Luke's stoke for moose trails and for being out of the alders and for adventures!

Finally, after traversing across tundra, and diving back into the forest to get to a creek we though we could follow up to the rock glacier, we found ourselves pretty much delirious at 11pm, at the bottom of the creek bed. The sun was low in the sky as we followed the creek higher, hopping over rocks and pulling on branches to maneuver our way up. After a while, the water grew fainter, and finally dried out completely, leaving us a dry bed to walk up towards the rock glacier. Having gotten as far as we had hoped to get that night, we laid a tarp on the tundra, put on all of our layers, and covered the three of us in one sleeping bag to get a bit of rest.

you can see our camp spot right about where the green turns to grey in the middle of the photo

As we laid there, exhausted and dazed, the soft sponge of the tundra below enveloping me in its embrace, watching the silhouettes of a herd of caribou traverse the ridge in front of us, like specters we we not even sure existed. We could see pretty much the whole route we had taken that day, and the toe of the Mat peeking out from behind the ridge, reminding us that we were now in our view. The place that we looked up at every single day, multiple times a day. We were now it.

The next morning we woke up to a thick fog blanketing everything above us. We were just beneath a cloud, and could see barely any of our surroundings. Still, we wanted to make the most of the day so we packed up “camp”, put on rain coats, and started into the impenetrable cloud. We still were motivated to get up higher, towards the summit ridge, but once we laid hands on the infamous Chugach choss, we though otherwise of venturing upwards, mostly due to the large possibility of having to descend the same way we went up. Each piece of rock we touched pretty much either crumbled or moved under our touch, and the few sections that were more solid were covered in a layer of fine scree. It would by no means be impossible to go up, but descending that stuff, that was outside my comfort level for the day. And the gully that we were in would be a perfect funnel for any falling rock onto whoever was below.

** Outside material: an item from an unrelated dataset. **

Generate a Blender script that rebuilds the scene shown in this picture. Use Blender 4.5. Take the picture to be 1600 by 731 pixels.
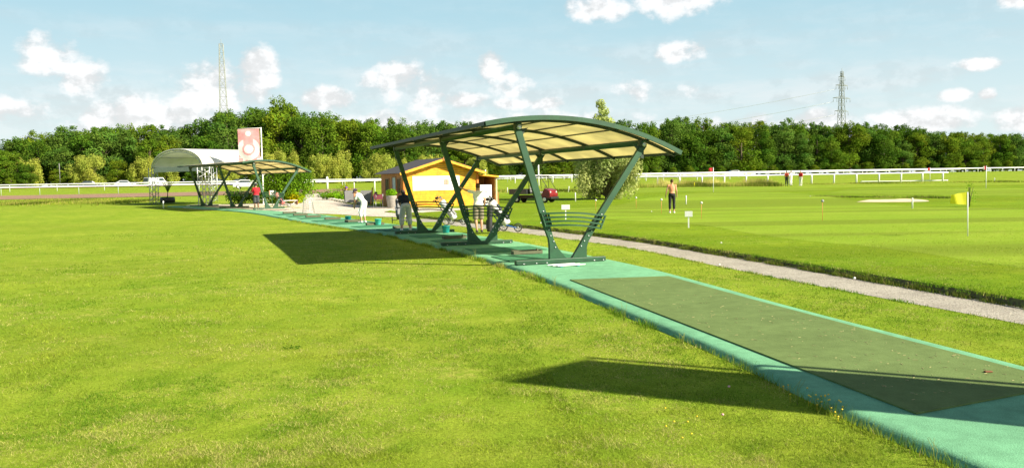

So we made the call to just simply explore. We lazed about on the soft tundra, in no hurry anymore and only out there to just enjoy it. We ended up hiking to the top of the rock glacier, which I was very stoked about. I had recently had a client who had taught me a lot about rock glaciers, something which I had previously known very little about. This client was a climate activist from Argentina who had worked on the very first glacier protection law in the world (he wrote a book actually), and he was advocating for any perennial ice/snow feature to be protected, not just those scientifically classified as glaciers.

Once we decided we weren't going to be climbing, we were in no hurry to get anywhere

The largely agreed upon scientific definition for a glacier is perennial ice that is large enough to move from the pull of gravity. This tends to be about 100ft thick or 25 acres wide. This rules out plenty of perennial ice and snow that is just too small to move, and thus not classified as a glacier. Jorge told me that these smaller pieces of ice are not classified as such because scientists need to narrow down their research, but from a social justice perspective, there is no need to differentiate between different sizes of pieces of ice, they all provide an essential natural resource: water.

Glaciers are the largest fresh water storage tanks in the world. All winter they accumulate snow, which compacts into ice over the course of many years. In the summer, they melt, sending valuable fresh water downstream, supporting the lives of countless species and organisms. Increasing glacier melt, due to increasing summer temperatures provides extra water for now, but will eventually become a death sentence as glaciers in some areas, such as the Himalaya, completely dry up. Thinking about this perspective that any ice, in any form, from a snow covered alpine glacier, to a sediment covered rock glacier, to a patch of ice that just never quite melts even in the hottest sun, is all a precious resource that should be protected, really influenced my view on glaciers in general. This line of thought and newfound stoke for rock glaciers propelled us higher in the cirque towards the face of Mt Wickersham.

Rock glaciers are created as glaciers retreat, when they have become small enough to leave all of the rock, debris, and sediment carried within them, on the top, as well as within the ice. Some have a pure ice core, others are simply rock and permafrost mixed together. It is still perennial frozen water, and they exhibit many physical marks of a glacier, but there was no sign of ice, at least not anywhere near the surface. The surface of this specific rock glacier was very similar to the tundra around it, small plants, lots of sediment, feeling more like moraine than glacier. But underneath our feet, as we walked up the rock glacier, was ice. You could see the structure of the whole glacier, still exhibiting signs of old crevasses, of the buttresses at the toe of the glacier, and from a distance, it is obvious that it once was a moving glacier. But now it has faded, covered in debris and sediment, invisible except by the perceptive eye. Rock glaciers have long since been overlooked by glaciologists, who have tended towards the study of hard ice and snow covered glaciers instead of their younger sibling, the rock glacier.

Well we ended up hanging out on the rock glacier in a slight drizzle for a while, before figuring we might as well head down since we still had literally no visibility, and the clouds did not seem to be wanting to clear. So we started back down, choosing to attempt to take the creek down, instead of bushwhacking up the hillside we had come down. We hopped and leaped back and forth across the creek attempting, and failing, to keep our shoes dry. I am not the biggest fan of leaping from rock to rock across running water with a pack on, and this was a bit of a mental challenge for me, especially we started to get higher from the water as we entered a bit of a gorge. Eventually, it was outside my comfort level, and we opted to turn back around and head back the way we came, which, as it often is, seemed faster on the way back.

By the time we made it back to the boat, our feet had been soaking for pretty much the entire day, our legs were worked and I was pretty damn happy. The boat ride back across the lake/river was much less eventful than the first crossing, and we made it back to Barb (the mini van who had been hit by a moose the year before) safe and sound, very hungry, and with very sore feet. It had been a good day off.